Recent Ukrainian advances hard to turn into war breakthrough, warn experts

One French analyst, however, said Kyiv’s recent gains on the battlefield against Russia were “fairly symbolic”.


Ukrainian successes after months of unsuccessful counteroffensive will be difficult to convert into a real breakthrough in its war against Russia, military experts told AFP. 

On Sunday, Kyiv announced its troops had reached the left bank of the Dnieper River, occupied by the Russian army. 

It claimed to have pushed Moscow’s forces back “3 to 8 km” on this front line in the southern Kherson region, without specifying whether Ukrainian troops were in full control of the area. 

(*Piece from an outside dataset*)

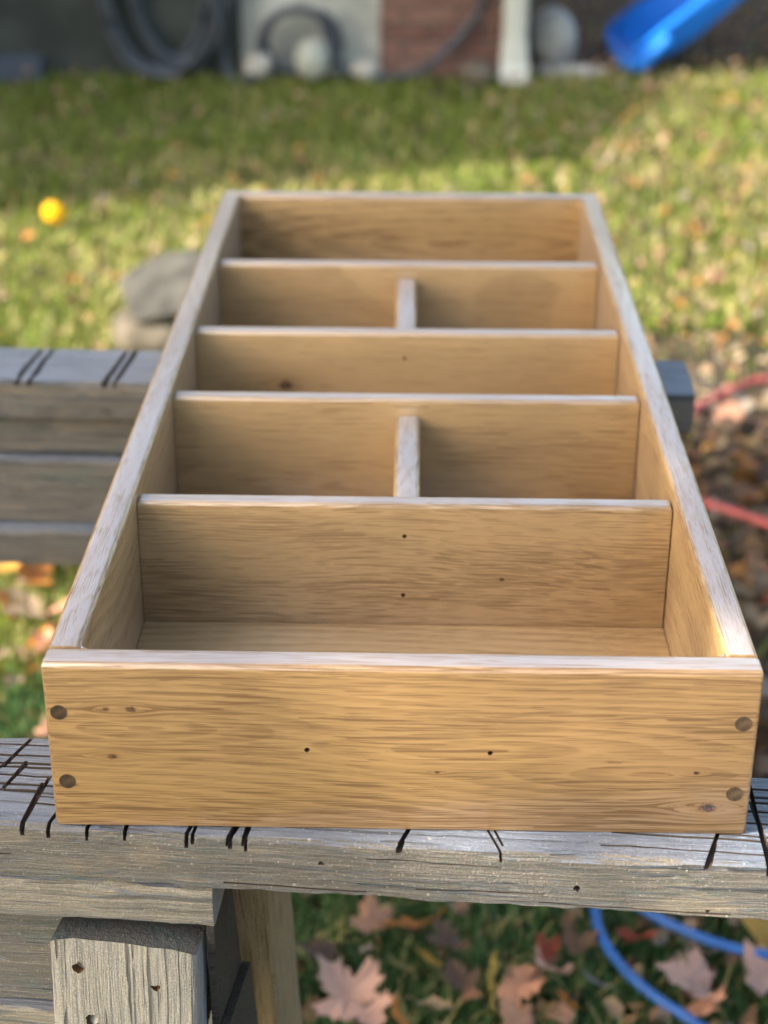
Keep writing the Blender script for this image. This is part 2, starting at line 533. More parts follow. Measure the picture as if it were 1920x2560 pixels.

If confirmed, it would be the biggest advance by Ukraine’s army against Russia since the recapture of Robotyne in the Zaporizhia region in August, following the launch of the counteroffensive in June.

Leader of Russian-occupied Kherson, Vladimir Saldo, admitted that “about one and a half companies” of Ukrainian soldiers – potentially hundreds of men – had established positions near Krynky village across the Dnieper, though he downplayed its importance. 

According to pro-Kremlin military expert Alexander Khramchikhin, the reconquered territory is “microscopic” and does not allow Ukrainian forces to deploy military equipment. 

“Without equipment, no offensive, only losses,” he summarises. 

Moscow, however, replaced the commander of the Russian “Dnieper” military group operating in the area at the end of October, due to the difficult situation on the ground, according to analysts.

French military expert Michel Goya told AFP the Ukrainian operation is “fairly limited, fairly symbolic”, but it “allows small victories to be declared after the failure of the main offensive.”

Kyiv needs heavy equipment  – and bridges

To convert its success into a major breakthrough, the Ukrainian army must manage to deploy its army on the other side of the river. This would involve crossing a large natural barrier and then manoeuvring in a marshy area during the rainy season. 

Kyiv’s first objective is to “cut Russian supply routes. To do this, they are constantly expanding their bridgehead, they are not only in Krynky, they are moving,” according to Russian journalist Michael Nacke. He emphasised that Russia “does not have the most professional units in this region.”

The Ukrainian operation “maintains pressure on the Russians, who are forced to shift part of their reserves to the Dnieper, to the detriment of other sectors of the front”, added French analyst Goya. 

Taking deeper positions in the south could also allow Kyiv to launch a larger assault towards the Crimean peninsula, annexed by Russia in 2014. But to achieve this experts estimate that thousands of men and vehicles are needed. 

“Bridges over the Dnieper are necessary [for such military movement], but any pontoon would be vulnerable to Russia’s air and land firepower which has not been completely suppressed,” said Mykola Bielieskov, a Ukrainian military analyst. 

He also pointed to the risk of Russian drones, which would be hard to counter. 

Only bridges allow “heavy equipment and logistics to pass. If we want to advance several tens of kilometres in depth, we must also advance our artillery otherwise we find ourselves cut off from all support,” explained Goya.

“The Ukrainians who crossed are infantrymen and naval commandos. They have a few vehicles but overall remain very light. They are mainly protected by their artillery which remains on the other side of the river,” he added. 

Several military sources note that ​​Krynky is deemed “secondary” by the Russians who are concentrating their military forces on Avdivka, an industrial city in the east that Moscow’s army is trying to encircle.